The club has just announced our fifth Utah Travels exhibit at the West Valley Arts Utah Cultural Celebration Center in West Valley. Every other year this exhibit features approximately 70 of the best travel images submitted by our members. I’m confident that this year will be no different! So, in thinking about a blog post for our upcoming newsletter, it seemed appropriate to write about travel photography. In particular: what questions might one ask oneself while reviewing your work before image submission?

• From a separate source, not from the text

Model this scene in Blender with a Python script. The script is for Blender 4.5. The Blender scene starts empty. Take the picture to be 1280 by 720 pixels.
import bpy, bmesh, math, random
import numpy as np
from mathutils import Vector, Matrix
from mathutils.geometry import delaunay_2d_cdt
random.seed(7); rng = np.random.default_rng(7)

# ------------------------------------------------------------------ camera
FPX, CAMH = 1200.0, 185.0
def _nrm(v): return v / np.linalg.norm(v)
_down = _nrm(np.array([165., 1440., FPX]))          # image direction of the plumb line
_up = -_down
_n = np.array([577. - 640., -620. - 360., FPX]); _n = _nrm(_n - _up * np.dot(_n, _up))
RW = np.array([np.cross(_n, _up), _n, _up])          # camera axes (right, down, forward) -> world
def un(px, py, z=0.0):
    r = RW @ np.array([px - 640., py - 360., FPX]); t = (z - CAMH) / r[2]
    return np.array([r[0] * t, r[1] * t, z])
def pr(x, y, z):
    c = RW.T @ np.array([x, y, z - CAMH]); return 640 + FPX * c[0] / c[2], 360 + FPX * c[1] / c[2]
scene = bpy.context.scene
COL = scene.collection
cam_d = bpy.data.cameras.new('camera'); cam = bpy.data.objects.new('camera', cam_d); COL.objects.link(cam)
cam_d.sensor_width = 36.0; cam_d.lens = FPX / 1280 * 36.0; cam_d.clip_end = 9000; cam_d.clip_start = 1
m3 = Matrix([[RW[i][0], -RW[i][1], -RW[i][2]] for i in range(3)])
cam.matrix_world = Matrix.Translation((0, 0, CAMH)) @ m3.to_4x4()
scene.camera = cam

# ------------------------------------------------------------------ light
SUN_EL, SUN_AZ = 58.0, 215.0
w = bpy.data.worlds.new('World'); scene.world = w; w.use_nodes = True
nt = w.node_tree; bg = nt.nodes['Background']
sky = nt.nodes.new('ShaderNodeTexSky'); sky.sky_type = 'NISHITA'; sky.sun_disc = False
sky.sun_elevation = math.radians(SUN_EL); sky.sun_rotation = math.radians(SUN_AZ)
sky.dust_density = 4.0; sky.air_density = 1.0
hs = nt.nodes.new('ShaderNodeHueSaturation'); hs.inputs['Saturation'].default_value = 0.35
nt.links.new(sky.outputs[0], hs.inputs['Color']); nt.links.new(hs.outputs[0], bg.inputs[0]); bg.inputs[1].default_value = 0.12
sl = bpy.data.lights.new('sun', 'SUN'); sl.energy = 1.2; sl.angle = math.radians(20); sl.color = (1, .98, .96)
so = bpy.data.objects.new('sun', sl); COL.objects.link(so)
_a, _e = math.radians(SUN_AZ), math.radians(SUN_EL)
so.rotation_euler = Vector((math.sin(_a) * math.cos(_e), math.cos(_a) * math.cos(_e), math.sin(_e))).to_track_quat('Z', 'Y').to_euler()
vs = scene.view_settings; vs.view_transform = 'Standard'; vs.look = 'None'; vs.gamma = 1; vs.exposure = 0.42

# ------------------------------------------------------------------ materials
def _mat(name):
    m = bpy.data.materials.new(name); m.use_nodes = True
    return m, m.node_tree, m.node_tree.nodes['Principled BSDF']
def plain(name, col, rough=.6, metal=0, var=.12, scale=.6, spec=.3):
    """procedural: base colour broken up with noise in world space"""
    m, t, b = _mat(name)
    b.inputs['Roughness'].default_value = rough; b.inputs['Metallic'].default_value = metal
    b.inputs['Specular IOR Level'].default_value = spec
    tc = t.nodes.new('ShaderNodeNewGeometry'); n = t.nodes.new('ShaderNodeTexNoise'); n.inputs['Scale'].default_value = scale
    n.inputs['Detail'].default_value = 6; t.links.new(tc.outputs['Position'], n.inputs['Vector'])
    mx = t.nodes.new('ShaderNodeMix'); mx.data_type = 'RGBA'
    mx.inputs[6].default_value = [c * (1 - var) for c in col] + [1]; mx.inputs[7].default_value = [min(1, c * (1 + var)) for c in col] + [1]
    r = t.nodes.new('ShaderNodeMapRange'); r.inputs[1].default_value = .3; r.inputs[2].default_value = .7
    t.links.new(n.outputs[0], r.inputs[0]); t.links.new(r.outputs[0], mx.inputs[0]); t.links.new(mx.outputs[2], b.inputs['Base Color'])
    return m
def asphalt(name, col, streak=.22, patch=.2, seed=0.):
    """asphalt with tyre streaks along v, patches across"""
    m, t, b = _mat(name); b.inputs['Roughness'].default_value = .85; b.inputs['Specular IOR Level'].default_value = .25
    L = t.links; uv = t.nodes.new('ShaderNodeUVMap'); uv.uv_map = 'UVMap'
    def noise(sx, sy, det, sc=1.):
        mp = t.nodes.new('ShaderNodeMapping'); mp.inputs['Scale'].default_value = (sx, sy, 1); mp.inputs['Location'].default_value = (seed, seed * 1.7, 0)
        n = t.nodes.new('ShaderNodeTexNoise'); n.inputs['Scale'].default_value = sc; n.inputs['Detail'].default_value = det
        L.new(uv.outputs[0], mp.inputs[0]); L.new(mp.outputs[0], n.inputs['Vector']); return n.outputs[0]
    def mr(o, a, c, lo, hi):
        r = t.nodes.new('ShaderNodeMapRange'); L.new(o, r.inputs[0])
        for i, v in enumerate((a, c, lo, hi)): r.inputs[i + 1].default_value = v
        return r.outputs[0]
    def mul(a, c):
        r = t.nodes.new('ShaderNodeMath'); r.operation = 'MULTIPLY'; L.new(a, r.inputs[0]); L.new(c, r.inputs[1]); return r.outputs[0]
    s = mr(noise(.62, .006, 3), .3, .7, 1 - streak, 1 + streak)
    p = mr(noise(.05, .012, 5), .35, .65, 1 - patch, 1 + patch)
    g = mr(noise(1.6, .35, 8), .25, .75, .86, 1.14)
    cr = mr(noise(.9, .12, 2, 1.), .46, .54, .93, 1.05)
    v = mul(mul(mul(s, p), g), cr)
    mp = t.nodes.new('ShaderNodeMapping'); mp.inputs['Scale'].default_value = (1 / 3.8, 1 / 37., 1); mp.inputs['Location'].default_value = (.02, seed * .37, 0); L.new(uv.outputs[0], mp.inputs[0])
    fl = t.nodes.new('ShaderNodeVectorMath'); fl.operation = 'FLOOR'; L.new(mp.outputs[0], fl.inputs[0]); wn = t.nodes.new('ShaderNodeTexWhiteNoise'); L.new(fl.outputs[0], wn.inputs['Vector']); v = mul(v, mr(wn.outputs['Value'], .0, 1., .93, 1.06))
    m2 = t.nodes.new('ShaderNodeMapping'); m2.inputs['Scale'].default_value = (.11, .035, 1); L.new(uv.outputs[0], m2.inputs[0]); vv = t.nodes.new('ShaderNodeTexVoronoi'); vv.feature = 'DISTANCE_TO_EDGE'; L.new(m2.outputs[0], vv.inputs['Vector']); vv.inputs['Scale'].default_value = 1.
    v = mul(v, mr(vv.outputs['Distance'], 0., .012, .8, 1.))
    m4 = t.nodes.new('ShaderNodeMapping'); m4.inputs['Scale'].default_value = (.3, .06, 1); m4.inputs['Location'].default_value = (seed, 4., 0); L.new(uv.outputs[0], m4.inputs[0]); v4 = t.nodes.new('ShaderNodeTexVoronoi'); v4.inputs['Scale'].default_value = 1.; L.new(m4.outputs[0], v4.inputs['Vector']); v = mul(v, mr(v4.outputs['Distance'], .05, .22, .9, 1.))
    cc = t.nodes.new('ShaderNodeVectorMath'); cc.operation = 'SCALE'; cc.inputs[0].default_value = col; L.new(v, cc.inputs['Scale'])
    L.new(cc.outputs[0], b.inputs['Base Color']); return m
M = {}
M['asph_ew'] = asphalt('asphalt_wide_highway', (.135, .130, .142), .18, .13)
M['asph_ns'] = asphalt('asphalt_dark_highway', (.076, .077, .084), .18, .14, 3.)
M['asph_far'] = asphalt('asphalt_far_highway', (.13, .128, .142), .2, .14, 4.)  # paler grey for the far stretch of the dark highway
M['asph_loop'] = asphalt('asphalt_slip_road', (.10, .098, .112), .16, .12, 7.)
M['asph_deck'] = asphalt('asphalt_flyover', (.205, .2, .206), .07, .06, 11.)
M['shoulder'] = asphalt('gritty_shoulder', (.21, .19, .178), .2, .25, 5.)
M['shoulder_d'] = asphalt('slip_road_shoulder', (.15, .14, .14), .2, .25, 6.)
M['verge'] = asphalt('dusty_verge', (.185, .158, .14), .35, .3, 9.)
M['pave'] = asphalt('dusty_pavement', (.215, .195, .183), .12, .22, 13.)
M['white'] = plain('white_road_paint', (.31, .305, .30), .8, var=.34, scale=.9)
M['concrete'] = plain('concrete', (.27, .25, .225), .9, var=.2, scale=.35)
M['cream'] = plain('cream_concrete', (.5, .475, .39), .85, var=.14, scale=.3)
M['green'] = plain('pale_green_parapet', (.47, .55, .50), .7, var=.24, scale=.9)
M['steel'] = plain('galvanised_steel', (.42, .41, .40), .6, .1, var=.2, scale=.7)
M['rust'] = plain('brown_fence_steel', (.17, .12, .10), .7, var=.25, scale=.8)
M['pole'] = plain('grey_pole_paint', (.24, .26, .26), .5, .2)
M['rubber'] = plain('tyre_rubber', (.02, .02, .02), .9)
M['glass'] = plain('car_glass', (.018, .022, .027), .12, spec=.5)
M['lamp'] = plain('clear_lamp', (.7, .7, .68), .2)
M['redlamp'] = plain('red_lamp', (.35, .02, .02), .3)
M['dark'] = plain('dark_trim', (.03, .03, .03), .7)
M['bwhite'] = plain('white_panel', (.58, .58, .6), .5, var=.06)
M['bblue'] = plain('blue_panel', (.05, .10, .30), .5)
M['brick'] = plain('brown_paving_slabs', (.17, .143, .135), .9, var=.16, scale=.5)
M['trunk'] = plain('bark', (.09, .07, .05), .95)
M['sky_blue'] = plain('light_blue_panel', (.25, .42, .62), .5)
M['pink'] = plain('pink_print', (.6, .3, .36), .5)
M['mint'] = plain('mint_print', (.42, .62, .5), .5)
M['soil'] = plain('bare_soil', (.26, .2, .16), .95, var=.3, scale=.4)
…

The in-the-field, on-location workflow for landscape photography for me is substantially different than for travel or cultural photography. So, too is my internal evaluation of images. For landscapes, whether photographed on the other side of the world or much closer to home, extreme depths of field, sharp focus, foreground interests, dramatic skies, wide sweeps of vistas, etc., are often the compositional elements I work with resulting in hopefully grand, visually impactful images that have no “story” beyond the powerful yet fragile beauty of our world. But cultural images – those travel photographs gathered across the planet that have people or some element of humanity in them – require, in my mind, something more. The six questions – admittedly subjective, and probably not exhaustive – I look to answer are:
- Does the image have a clear narrative?
- Does the image have impact?
- Does the image seem unique?
- Does the image feel authentic?
- Does the image convey a sense of being in a distant location and/or culture?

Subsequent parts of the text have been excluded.